(Scene script records)
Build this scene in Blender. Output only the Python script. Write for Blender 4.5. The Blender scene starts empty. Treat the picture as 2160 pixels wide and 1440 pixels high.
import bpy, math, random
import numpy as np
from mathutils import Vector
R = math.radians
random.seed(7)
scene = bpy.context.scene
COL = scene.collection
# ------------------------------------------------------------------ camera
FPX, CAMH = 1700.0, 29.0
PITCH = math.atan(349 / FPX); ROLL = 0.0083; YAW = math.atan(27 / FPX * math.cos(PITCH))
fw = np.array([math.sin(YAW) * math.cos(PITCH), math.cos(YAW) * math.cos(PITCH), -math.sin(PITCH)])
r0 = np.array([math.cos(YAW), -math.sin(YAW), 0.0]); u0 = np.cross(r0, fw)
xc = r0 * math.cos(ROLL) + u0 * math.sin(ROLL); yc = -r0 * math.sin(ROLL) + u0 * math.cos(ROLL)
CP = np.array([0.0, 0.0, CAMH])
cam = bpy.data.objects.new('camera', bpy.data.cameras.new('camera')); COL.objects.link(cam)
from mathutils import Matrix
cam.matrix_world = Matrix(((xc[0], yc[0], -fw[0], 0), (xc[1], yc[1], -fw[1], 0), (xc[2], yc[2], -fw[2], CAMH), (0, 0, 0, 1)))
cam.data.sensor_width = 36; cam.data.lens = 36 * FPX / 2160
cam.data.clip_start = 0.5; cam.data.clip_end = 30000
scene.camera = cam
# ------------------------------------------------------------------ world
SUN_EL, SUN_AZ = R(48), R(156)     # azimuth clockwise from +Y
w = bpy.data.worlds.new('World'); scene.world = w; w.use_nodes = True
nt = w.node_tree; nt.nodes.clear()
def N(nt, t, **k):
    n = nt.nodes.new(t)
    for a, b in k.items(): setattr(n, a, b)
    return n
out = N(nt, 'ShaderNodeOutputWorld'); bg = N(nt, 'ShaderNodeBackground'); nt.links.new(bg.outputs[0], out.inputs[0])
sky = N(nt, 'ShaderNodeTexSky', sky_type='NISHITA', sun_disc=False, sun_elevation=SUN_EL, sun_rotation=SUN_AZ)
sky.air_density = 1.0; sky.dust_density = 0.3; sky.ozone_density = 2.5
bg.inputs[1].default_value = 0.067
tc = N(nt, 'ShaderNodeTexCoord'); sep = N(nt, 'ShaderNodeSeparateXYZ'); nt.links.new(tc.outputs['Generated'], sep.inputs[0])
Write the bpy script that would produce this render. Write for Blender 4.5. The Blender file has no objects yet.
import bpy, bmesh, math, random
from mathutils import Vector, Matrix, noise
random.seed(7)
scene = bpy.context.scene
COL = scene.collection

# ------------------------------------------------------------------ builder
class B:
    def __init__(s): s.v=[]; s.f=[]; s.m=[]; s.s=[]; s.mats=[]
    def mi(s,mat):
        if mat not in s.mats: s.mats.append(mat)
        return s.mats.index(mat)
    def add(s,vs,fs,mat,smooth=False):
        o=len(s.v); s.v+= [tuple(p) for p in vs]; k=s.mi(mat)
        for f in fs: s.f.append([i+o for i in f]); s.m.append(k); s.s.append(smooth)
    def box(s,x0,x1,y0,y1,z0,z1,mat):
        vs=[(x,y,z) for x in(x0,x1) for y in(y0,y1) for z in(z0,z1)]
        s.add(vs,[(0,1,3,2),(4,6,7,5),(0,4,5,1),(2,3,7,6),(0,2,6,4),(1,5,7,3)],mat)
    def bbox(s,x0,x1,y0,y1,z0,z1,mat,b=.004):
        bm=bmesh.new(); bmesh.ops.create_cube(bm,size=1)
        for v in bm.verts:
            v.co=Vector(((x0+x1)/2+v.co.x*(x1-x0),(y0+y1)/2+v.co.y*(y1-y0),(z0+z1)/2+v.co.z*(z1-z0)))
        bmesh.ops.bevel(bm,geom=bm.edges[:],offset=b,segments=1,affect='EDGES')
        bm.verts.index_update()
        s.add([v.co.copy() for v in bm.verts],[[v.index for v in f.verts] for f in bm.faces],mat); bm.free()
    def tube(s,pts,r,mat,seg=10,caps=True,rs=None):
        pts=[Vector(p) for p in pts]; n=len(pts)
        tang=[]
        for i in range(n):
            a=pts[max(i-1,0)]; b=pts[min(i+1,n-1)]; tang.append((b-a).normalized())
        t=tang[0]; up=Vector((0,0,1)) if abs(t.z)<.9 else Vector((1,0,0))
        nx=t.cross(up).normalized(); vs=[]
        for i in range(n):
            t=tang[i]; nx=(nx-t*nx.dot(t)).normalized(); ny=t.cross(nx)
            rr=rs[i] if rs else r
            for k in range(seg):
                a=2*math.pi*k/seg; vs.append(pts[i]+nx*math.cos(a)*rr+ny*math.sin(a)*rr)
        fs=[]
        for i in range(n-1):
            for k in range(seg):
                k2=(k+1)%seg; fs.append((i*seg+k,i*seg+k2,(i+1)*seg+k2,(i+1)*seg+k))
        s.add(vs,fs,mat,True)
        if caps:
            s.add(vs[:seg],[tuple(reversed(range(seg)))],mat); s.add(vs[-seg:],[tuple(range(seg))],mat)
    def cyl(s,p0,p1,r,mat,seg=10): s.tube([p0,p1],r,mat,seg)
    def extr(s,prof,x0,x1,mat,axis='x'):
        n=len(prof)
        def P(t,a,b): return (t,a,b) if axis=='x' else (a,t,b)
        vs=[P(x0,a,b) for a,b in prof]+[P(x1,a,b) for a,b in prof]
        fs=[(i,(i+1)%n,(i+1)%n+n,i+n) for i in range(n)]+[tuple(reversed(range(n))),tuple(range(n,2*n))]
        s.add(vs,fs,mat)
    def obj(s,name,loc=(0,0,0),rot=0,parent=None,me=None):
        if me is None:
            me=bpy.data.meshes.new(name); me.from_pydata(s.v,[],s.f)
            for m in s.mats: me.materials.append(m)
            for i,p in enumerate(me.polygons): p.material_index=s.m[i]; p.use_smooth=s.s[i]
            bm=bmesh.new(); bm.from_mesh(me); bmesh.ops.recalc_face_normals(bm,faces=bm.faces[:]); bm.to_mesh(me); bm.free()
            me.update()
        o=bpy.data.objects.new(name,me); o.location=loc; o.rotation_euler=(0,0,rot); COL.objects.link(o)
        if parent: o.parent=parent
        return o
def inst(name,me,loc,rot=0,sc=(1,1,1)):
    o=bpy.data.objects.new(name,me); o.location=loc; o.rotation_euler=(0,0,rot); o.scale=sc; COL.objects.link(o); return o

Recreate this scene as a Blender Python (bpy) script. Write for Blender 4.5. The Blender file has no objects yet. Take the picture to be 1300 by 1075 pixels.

> **WHAT TO PRODUCE**
Return every record, word for word.

> **RESULT OF THIS EXERCISE**
Build this scene in Blender. Output only the Python script. Write for Blender 4.5. The Blender scene starts empty. Treat the picture as 2160 pixels wide and 1440 pixels high.
import bpy, math, random
import numpy as np
from mathutils import Vector
R = math.radians
random.seed(7)
scene = bpy.context.scene
COL = scene.collection
# ------------------------------------------------------------------ camera
FPX, CAMH = 1700.0, 29.0
PITCH = math.atan(349 / FPX); ROLL = 0.0083; YAW = math.atan(27 / FPX * math.cos(PITCH))
fw = np.array([math.sin(YAW) * math.cos(PITCH), math.cos(YAW) * math.cos(PITCH), -math.sin(PITCH)])
r0 = np.array([math.cos(YAW), -math.sin(YAW), 0.0]); u0 = np.cross(r0, fw)
xc = r0 * math.cos(ROLL) + u0 * math.sin(ROLL); yc = -r0 * math.sin(ROLL) + u0 * math.cos(ROLL)
CP = np.array([0.0, 0.0, CAMH])
cam = bpy.data.objects.new('camera', bpy.data.cameras.new('camera')); COL.objects.link(cam)
from mathutils import Matrix
cam.matrix_world = Matrix(((xc[0], yc[0], -fw[0], 0), (xc[1], yc[1], -fw[1], 0), (xc[2], yc[2], -fw[2], CAMH), (0, 0, 0, 1)))
cam.data.sensor_width = 36; cam.data.lens = 36 * FPX / 2160
cam.data.clip_start = 0.5; cam.data.clip_end = 30000
scene.camera = cam
# ------------------------------------------------------------------ world
SUN_EL, SUN_AZ = R(48), R(156)     # azimuth clockwise from +Y
w = bpy.data.worlds.new('World'); scene.world = w; w.use_nodes = True
nt = w.node_tree; nt.nodes.clear()
def N(nt, t, **k):
    n = nt.nodes.new(t)
    for a, b in k.items(): setattr(n, a, b)
    return n
out = N(nt, 'ShaderNodeOutputWorld'); bg = N(nt, 'ShaderNodeBackground'); nt.links.new(bg.outputs[0], out.inputs[0])
sky = N(nt, 'ShaderNodeTexSky', sky_type='NISHITA', sun_disc=False, sun_elevation=SUN_EL, sun_rotation=SUN_AZ)
sky.air_density = 1.0; sky.dust_density = 0.3; sky.ozone_density = 2.5
bg.inputs[1].default_value = 0.067
tc = N(nt, 'ShaderNodeTexCoord'); sep = N(nt, 'ShaderNodeSeparateXYZ'); nt.links.new(tc.outputs['Generated'], sep.inputs[0])
Write the bpy script that would produce this render. Write for Blender 4.5. The Blender file has no objects yet.
import bpy, bmesh, math, random
from mathutils import Vector, Matrix, noise
random.seed(7)
scene = bpy.context.scene
COL = scene.collection

# ------------------------------------------------------------------ builder
class B:
    def __init__(s): s.v=[]; s.f=[]; s.m=[]; s.s=[]; s.mats=[]
    def mi(s,mat):
        if mat not in s.mats: s.mats.append(mat)
        return s.mats.index(mat)
    def add(s,vs,fs,mat,smooth=False):
        o=len(s.v); s.v+= [tuple(p) for p in vs]; k=s.mi(mat)
        for f in fs: s.f.append([i+o for i in f]); s.m.append(k); s.s.append(smooth)
    def box(s,x0,x1,y0,y1,z0,z1,mat):
        vs=[(x,y,z) for x in(x0,x1) for y in(y0,y1) for z in(z0,z1)]
        s.add(vs,[(0,1,3,2),(4,6,7,5),(0,4,5,1),(2,3,7,6),(0,2,6,4),(1,5,7,3)],mat)
    def bbox(s,x0,x1,y0,y1,z0,z1,mat,b=.004):
        bm=bmesh.new(); bmesh.ops.create_cube(bm,size=1)
        for v in bm.verts:
            v.co=Vector(((x0+x1)/2+v.co.x*(x1-x0),(y0+y1)/2+v.co.y*(y1-y0),(z0+z1)/2+v.co.z*(z1-z0)))
        bmesh.ops.bevel(bm,geom=bm.edges[:],offset=b,segments=1,affect='EDGES')
        bm.verts.index_update()
        s.add([v.co.copy() for v in bm.verts],[[v.index for v in f.verts] for f in bm.faces],mat); bm.free()
    def tube(s,pts,r,mat,seg=10,caps=True,rs=None):
        pts=[Vector(p) for p in pts]; n=len(pts)
        tang=[]
        for i in range(n):
            a=pts[max(i-1,0)]; b=pts[min(i+1,n-1)]; tang.append((b-a).normalized())
        t=tang[0]; up=Vector((0,0,1)) if abs(t.z)<.9 else Vector((1,0,0))
        nx=t.cross(up).normalized(); vs=[]
        for i in range(n):
            t=tang[i]; nx=(nx-t*nx.dot(t)).normalized(); ny=t.cross(nx)
            rr=rs[i] if rs else r
            for k in range(seg):
                a=2*math.pi*k/seg; vs.append(pts[i]+nx*math.cos(a)*rr+ny*math.sin(a)*rr)
        fs=[]
        for i in range(n-1):
            for k in range(seg):
                k2=(k+1)%seg; fs.append((i*seg+k,i*seg+k2,(i+1)*seg+k2,(i+1)*seg+k))
        s.add(vs,fs,mat,True)
        if caps:
            s.add(vs[:seg],[tuple(reversed(range(seg)))],mat); s.add(vs[-seg:],[tuple(range(seg))],mat)
    def cyl(s,p0,p1,r,mat,seg=10): s.tube([p0,p1],r,mat,seg)
    def extr(s,prof,x0,x1,mat,axis='x'):
        n=len(prof)
        def P(t,a,b): return (t,a,b) if axis=='x' else (a,t,b)
        vs=[P(x0,a,b) for a,b in prof]+[P(x1,a,b) for a,b in prof]
        fs=[(i,(i+1)%n,(i+1)%n+n,i+n) for i in range(n)]+[tuple(reversed(range(n))),tuple(range(n,2*n))]
        s.add(vs,fs,mat)
    def obj(s,name,loc=(0,0,0),rot=0,parent=None,me=None):
        if me is None:
            me=bpy.data.meshes.new(name); me.from_pydata(s.v,[],s.f)
            for m in s.mats: me.materials.append(m)
            for i,p in enumerate(me.polygons): p.material_index=s.m[i]; p.use_smooth=s.s[i]
            bm=bmesh.new(); bm.from_mesh(me); bmesh.ops.recalc_face_normals(bm,faces=bm.faces[:]); bm.to_mesh(me); bm.free()
            me.update()
        o=bpy.data.objects.new(name,me); o.location=loc; o.rotation_euler=(0,0,rot); COL.objects.link(o)
        if parent: o.parent=parent
        return o
def inst(name,me,loc,rot=0,sc=(1,1,1)):
    o=bpy.data.objects.new(name,me); o.location=loc; o.rotation_euler=(0,0,rot); o.scale=sc; COL.objects.link(o); return o

Recreate this scene as a Blender Python (bpy) script. Write for Blender 4.5. The Blender file has no objects yet. Take the picture to be 1300 by 1075 pixels.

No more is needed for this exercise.